Zen teacher Brad Warner recently tweeted, "Thinking your meditation is going wrong because you have distracting thoughts is like thinking your workout is going wrong because you sweat". As someone whose meditation often takes the form of sweaty martial arts workouts, I found this an interesting metaphor.
(And yes, grammar nerds, though it uses the word "like" it is a metaphor, for a simile is a type of metaphor.)
When we exercise our bodies, sweat is the normal result. It's an indicator that we're putting in effort. If we're not even working up a sweat, we're not working hard. (Unless it's cold out or something.) And it's worth noting that a workout that might have left us sweaty last year might be effortless now, so we have to step up our efforts over time as we become more fit. Maybe a more athletic person could do my workout without getting sweaty, but that just means they should be working harder.

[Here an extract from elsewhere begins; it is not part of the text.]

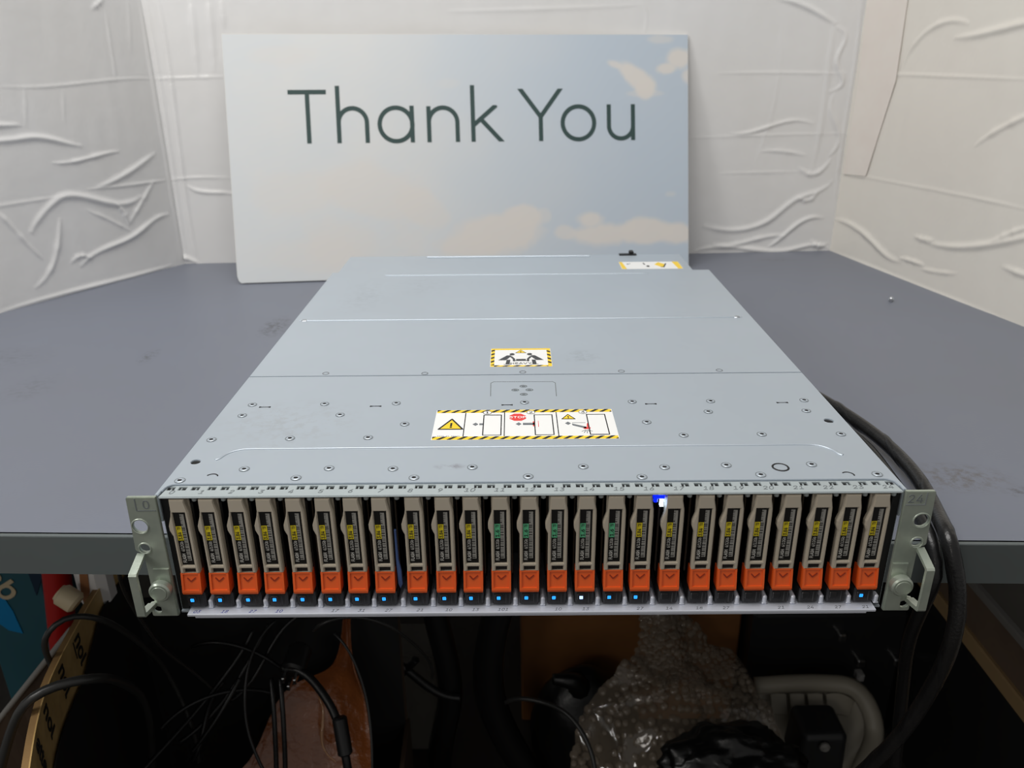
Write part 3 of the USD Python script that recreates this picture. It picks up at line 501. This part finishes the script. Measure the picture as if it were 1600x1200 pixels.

So this metaphor seems to suggest that if we don't find distracting thoughts when we sit, we're not trying hard enough. How could this be? Isn't the whole goal to eliminate distracting thoughts?
In our culture meditation is seen as something one undertakes in order to achieve a certain goal. We are very goal-oriented; we exercise in order to lose weight or to bring our cholesterol number down or relieve stress. We study martial arts to be able to defend ourselves or to get in better shape. We buy a house in a certain neighborhood because it's a good investment, we date someone with the goal of starting a family, and so on. Now there's nothing wrong with setting a goal and planning how to get there. But often that has us so focused on that distant goal that we don't see where we are.
And so it is with meditation. We start to meditate in quest of some goal, to have a quieter mind or inner peace or some such idea. In recent years it's become common for business people to learn meditation in order to be better focused on their jobs and better able to raise corporate profits. (This is not a new American sin, by the way; Japanese companies have sent employees off for Zen training for a while.)
Then we sit, and all this stuff comes up. We find all of these distracting inner voices. We don't seem to be getting closer to that goal of a quieter, clearer mind. In fact it seem to be getting farther away! We must be Doing It Wrong!
And that's ironic, because meditation should teach us to be in the here-and-now. Instead we're so focused on some there-and-then goal that we think something must be wrong when the truth of our mind in the present moment intrudes.
It's a funny thing about those inner voices. Many voices together make an incomprehensible noise. It's only when things become relatively more quiet, when only one at a time is talking, that we can clearly make out what's being said.
The untrained mind (and let's be honest, even the trained mind at times!) is a susurrus of voices, commenting and offering advice, all speaking at once and thus incomprehensible. If you can clearly make out one voice, it means the noise is less! So when you're sitting and you find you're thinking about the frozen pizza you're going to have for dinner later...as counter-intuitive as it may be, if that's a single clear thought in your brain, that can actually be a sign of progress.
Of course obsession, where only one voice ever speaks clearly, is a pathology. So if it's only "Pizza...pizza...pizza..." all the time, that's not so healthy. But if it is, one voice at a time, "Pizza...that computer bug at work...that pretty girl you hope will text you back...need to write something for the blog...gee, sitting like this is uncomfortable...hey, new episode of The Walking Dead tonight....", if instead of incomprehensible noise only one voice at a time is speaking, then there is the possibility of silence in between. The cloud cover has become broken enough for clouds to have a distinct shape. And that means the moon -- always there, whether you see it or not -- can now poke through from time to time.